PROVIDED INFORMATION:
******************************

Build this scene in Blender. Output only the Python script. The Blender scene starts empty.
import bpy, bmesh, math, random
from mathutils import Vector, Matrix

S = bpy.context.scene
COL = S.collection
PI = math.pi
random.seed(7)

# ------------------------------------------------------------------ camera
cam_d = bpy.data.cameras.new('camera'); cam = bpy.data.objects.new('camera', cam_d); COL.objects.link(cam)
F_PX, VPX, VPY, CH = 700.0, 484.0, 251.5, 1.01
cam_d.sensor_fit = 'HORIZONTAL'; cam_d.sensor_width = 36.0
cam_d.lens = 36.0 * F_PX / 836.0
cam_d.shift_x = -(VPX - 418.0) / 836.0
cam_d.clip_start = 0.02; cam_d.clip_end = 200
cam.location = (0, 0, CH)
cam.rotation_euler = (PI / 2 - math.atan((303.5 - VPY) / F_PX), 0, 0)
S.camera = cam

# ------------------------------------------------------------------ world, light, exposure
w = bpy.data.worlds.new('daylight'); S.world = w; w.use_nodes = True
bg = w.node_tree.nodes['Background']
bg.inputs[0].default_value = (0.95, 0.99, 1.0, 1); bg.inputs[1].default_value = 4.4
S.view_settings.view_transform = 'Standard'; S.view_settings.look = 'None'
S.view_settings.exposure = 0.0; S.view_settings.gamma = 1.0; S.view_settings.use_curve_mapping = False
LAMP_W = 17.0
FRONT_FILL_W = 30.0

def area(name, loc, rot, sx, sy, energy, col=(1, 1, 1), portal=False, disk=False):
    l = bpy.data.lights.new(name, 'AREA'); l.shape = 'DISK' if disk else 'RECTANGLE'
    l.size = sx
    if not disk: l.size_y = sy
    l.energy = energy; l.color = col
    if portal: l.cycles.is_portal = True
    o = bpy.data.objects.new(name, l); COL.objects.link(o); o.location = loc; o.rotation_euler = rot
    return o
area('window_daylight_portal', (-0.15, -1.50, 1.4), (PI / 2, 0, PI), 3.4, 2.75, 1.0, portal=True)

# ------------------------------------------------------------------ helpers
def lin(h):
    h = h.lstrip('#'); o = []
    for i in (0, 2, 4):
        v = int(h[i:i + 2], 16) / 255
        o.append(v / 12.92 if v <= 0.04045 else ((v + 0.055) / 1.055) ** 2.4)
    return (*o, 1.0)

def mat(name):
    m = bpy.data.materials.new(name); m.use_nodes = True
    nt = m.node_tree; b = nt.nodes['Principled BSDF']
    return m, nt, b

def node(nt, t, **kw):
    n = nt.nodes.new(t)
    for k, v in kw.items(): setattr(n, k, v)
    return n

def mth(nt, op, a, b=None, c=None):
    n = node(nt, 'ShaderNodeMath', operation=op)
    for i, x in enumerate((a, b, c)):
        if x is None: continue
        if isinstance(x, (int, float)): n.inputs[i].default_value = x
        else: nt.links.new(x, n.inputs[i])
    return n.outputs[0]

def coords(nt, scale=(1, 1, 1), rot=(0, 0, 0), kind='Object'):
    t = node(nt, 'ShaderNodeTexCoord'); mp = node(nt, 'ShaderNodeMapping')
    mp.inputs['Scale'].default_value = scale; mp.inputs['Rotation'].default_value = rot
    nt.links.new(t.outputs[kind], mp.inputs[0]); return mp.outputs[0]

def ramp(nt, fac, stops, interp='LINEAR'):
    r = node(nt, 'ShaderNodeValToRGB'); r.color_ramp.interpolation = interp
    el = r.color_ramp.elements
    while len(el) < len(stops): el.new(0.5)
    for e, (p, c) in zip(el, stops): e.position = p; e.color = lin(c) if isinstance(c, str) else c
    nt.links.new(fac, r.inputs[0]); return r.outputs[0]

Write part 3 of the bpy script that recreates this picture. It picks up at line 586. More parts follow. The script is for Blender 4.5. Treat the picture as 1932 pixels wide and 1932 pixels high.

******************************

Look through the entries above; copy every line holding the string "script".

COMPLETED TASK:
Build this scene in Blender. Output only the Python script. The Blender scene starts empty.
Write part 3 of the bpy script that recreates this picture. It picks up at line 586. More parts follow. The script is for Blender 4.5. Treat the picture as 1932 pixels wide and 1932 pixels high.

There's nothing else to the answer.